Let $a,b,c\in\mathbb{R}$ such that $b\ge a$ and $|c|<1$. Consider the series $$ \sum_{k=1}^\infty \int_{a}^{b} c^k \sin^k(x)\,\mathrm{d}x. $$
The above series clearly converges since $|c|<1$ by assumption and $|\sin^k(x)|\le 1$, for all $k$, but does the limit value of the series admit a "nice" closed-form expression?
Any help is really appreciated. Thank you!
On
Too long for a comment.
For general $(a,b)$, the integral $$I_k=\int_{a}^{b} \sin^k(x)\,\mathrm{d}x$$is very complex (involving hypergeometric functions).

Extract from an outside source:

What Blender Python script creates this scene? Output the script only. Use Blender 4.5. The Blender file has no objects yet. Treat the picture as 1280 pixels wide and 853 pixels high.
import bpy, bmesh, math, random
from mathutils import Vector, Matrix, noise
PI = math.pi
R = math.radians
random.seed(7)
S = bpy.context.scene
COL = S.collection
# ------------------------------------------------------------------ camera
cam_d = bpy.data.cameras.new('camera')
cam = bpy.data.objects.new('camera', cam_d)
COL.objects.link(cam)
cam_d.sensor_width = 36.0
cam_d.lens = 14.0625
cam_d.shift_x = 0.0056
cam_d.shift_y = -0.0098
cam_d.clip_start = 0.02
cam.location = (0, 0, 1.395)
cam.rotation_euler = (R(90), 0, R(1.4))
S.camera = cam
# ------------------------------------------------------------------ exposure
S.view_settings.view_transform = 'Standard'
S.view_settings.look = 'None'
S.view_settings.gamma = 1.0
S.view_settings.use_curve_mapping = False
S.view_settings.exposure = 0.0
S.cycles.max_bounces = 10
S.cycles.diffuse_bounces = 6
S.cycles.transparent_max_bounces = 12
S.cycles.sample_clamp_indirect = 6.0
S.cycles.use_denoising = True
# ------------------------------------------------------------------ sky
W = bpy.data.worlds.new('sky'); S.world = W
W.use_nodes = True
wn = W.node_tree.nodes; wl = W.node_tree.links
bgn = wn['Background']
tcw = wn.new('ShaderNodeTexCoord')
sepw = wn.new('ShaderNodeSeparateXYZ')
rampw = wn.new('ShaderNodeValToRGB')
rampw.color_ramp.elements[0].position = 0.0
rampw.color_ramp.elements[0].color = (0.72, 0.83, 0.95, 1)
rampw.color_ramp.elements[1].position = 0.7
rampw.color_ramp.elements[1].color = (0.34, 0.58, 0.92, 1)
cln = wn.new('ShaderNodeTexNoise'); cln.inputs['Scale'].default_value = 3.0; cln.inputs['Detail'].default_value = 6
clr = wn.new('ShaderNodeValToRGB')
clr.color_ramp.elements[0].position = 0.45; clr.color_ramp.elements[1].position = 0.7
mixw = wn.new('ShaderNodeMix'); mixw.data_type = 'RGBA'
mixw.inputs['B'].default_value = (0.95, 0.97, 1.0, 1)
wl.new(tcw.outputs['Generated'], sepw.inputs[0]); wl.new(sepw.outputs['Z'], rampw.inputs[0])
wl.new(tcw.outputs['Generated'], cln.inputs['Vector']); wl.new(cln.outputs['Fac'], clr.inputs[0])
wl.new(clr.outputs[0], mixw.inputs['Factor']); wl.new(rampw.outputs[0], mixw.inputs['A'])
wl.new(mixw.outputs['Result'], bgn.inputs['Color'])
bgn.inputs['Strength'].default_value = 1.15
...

If we use $a=0$ and $b=\frac \pi 2$, we have the usual $$I_k=\frac{\sqrt{\pi }}2\frac{ \Gamma \left(\frac{k+1}{2}\right)}{ \Gamma \left(\frac{k+2}{2}\right)}$$ and $$\sum_{k=1}^\infty c^k\,I_k=\frac{\pi(1- \sqrt{1-c^2})+2 \sin ^{-1}(c)}{2 \sqrt{1-c^2}}$$ If $a=0$ and $b=\pi$, just double.
On
Proceeding naively,
$\begin{array}\\ \sum_{k=1}^\infty \int_{a}^{b} c^k \sin^k(x)dx &=\int_{a}^{b}\sum_{k=1}^\infty c^k \sin^k(x)dx\\ &=\int_{a}^{b}\dfrac{c\sin(x)dx}{1-c\sin(x)}\\ &= -\left(\dfrac{2 \arctan\left(\dfrac{c - \tan(x/2)}{\sqrt{1 - c^2}}\right)}{\sqrt{1 - c^2}} + x\right)\bigg|_a^b\\ \end{array} $
The last step was done by Wolfy since I didn't have the slightest idea how to do it.

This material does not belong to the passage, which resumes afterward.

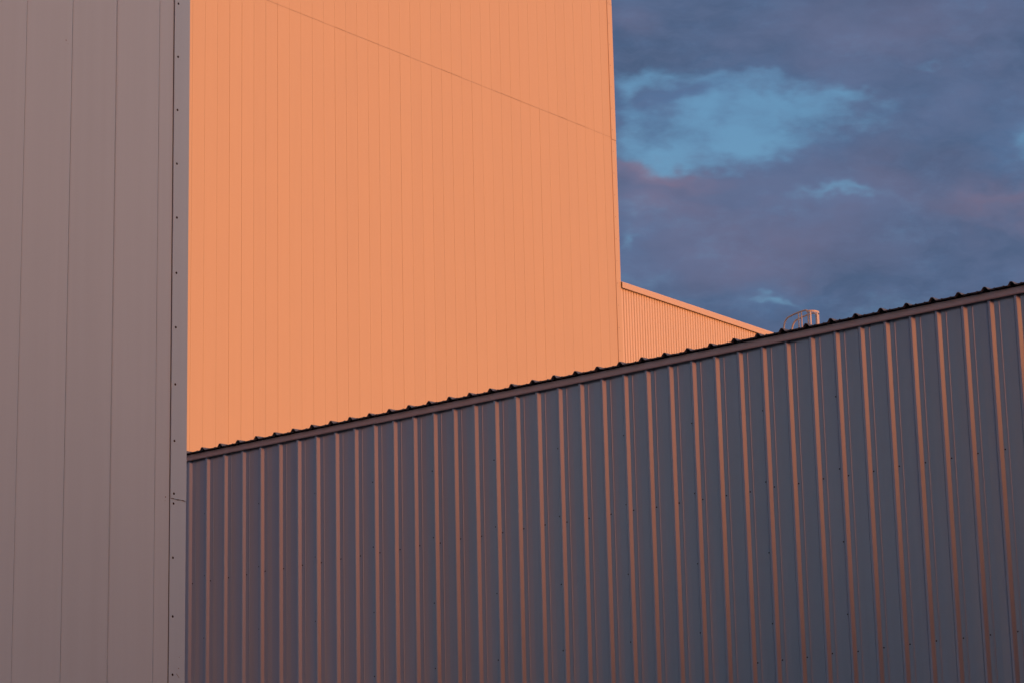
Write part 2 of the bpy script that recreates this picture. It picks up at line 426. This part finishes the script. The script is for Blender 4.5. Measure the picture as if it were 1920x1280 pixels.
nz = noise(P2, 30, 9, .68, (3.1, 1.7, 0), (1, 1.9, 1)); nz2 = noise(P2, 9, 4, .55, (7, 2, 0), (1, 1.8, 1))
gap = mt('ADD', gap, mt('MULTIPLY', mt('SUBTRACT', nz, .5), 1.4)); gap = mt('ADD', gap, mt('MULTIPLY', mt('SUBTRACT', nz2, .5), .45))
gm = ss(gap, .0, 1.2)
front = ss(sp.outputs[1], .55, .8)
gm = mt('MULTIPLY', gm, mt('MULTIPLY', front, .86))
pink = add([blob(1195, 322, 80, 16, .48), blob(1240, 345, 110, 22, .4), blob(1885, 385, 130, 46, .42), blob(1460, 440, 230, 60, .22), blob(1660, 330, 160, 60, .2), blob(1230, 395, 100, 40, .3),
            blob(1420, 500, 160, 40, .12), blob(1720, 60, 260, 60, .15), blob(1190, 40, 60, 50, .15)])
pink = mt('MULTIPLY', mt('ADD', pink, mt('MULTIPLY', mt('SUBTRACT', nz2, .5), .35)), front, clamp=True)
nf = noise(P3, 55, 8, .65, (1, 9, 0), (1, 2.4, 1))
cl_dark = (.068, .108, .200)
cl = mix(ss(nz2, .36, .64), cl_dark, (.105, .148, .268))
cl = mix(mt('MULTIPLY', ss(nz, .35, .75), .35), cl, (.105, .175, .33))
cl = mix(mt('MULTIPLY', ss(soft, .0, .9), .6), cl, (.105, .195, .365))
cl = mix(pink, cl, (.285, .195, .275))
cl = mix(mt('MULTIPLY', ss(nf, .35, .7), .30), cl, (.128, .170, .295))
# right-hand sky brightened out of view to light the left wall, warm only low
dots = vm('DOT_PRODUCT', D, tuple(sd), 1)
WAZ = R(98)
west = ss(vm('DOT_PRODUCT', D, (math.sin(WAZ), -math.cos(WAZ), 0), 1), .30, .98)
cl = mix(west, cl, mix(ss(sp.outputs[2], .12, .42), (.52, .40, .32), (.68, .87, 1.02)))
# deck dim behind the camera; mauve and rosy patches added to tint shed reflections
back = ss(sp.outputs[1], .1, -.5)
cl = mix(mt('MULTIPLY', back, mt('SUBTRACT', 1.0, west)), cl, (.10, .118, .185))
mauve = mt('MULTIPLY', mt('MULTIPLY', back, ss(sp.outputs[0], -.45, .1)), ss(sp.outputs[0], .75, .5))
cl = mix(mauve, cl, (.225, .19, .20))
rosy = mt('MULTIPLY', ss(sp.outputs[0], -.88, -.985), ss(sp.outputs[2], .55, .2))
cl = mix(rosy, cl, (.31, .15, .12))
blue = mix(.0, base, base)
col = mix(gm, cl, blue)
# orange sky patches added out of view: light the shed ribs and left wall
az_d = vm('DOT_PRODUCT', vm('NORMALIZE', vm('MULTIPLY', D, (1, 1, 0))), (math.sin(SAZ), -math.cos(SAZ), 0), 1)
GAZ = R(12)
az_d = vm('DOT_PRODUCT', vm('NORMALIZE', vm('MULTIPLY', D, (1, 1, 0))), (math.sin(GAZ), -math.cos(GAZ), 0), 1)
ga = ss(az_d, math.cos(R(30)), math.cos(R(8)))
ge = mt('MULTIPLY', ss(sp.outputs[2], .32, .5, 1, 0), ss(sp.outputs[2], .165, .275))
glow = mt('MULTIPLY', ga, ge)
G2 = R(50)
glow2 = mt('MULTIPLY', ss(vm('DOT_PRODUCT', D, (math.sin(G2)*.95, -math.cos(G2)*.95, .31), 1), .90, .985), ss(sp.outputs[2], .19, .34))
col = mix(1.0, col, vm('SCALE', (1.0, .30, .05), sc=mt('MULTIPLY', glow2, 3.3)), 'ADD')
col = mix(1.0, col, vm('SCALE', (1.0, .22, .06), sc=mt('MULTIPLY', glow, 1.65)), 'ADD')
L.new(col, bg.inputs[0]); bg.inputs[1].default_value = 1.0

sc = bpy.context.scene
sc.view_settings.view_transform = 'Standard'; sc.view_settings.look = 'None'; sc.view_settings.exposure = 0
sc.render.engine = 'CYCLES'; sc.cycles.max_bounces = 6
sc.cycles.use_denoising = True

Evidently the $u=\tan(x/2)$ as suggested by Youem is the key.
We want to compute $$\int_a^b f(c,x) dx$$ with $f(c,x) = \frac{1}{1-c \sin (x)}$. Let $N$ be the smallest integer such that $a \le (2N+1)\pi$ and $M$ the largest integer such that $(2M-1) \pi \le b$ then : $$\int_a^b f(c,x) dx = \int_a^{(2N + 1)\pi} f(c, x) dx + \sum_{k = N+1}^{M-1} \int_{(2k-1)\pi}^{(2k+1)\pi} f(c,x) dx + \int_{(2M-1)\pi}^b f(c,x)dx$$ Now we can use the substitution $u = \tan (\frac{x}{2})$ and have : $$\int_a^b f(c,x) dx = \int_{\tan (a/2)}^{+\infty} g(u,c) du + (M-N-1) \int_{-\infty}^{+\infty} g(u,c) du + \int_{-\infty}^{\tan(b/2)} g(u,c) du$$ with $g(u,c) = \frac{2}{u^2 -2cu + 1} = 2\frac{\partial}{\partial u} \frac{ \text{Arctan} \left(\frac{u-c}{\sqrt{1-c^2}}\right)}{\sqrt{1-c^2}}$. This ends the calculations.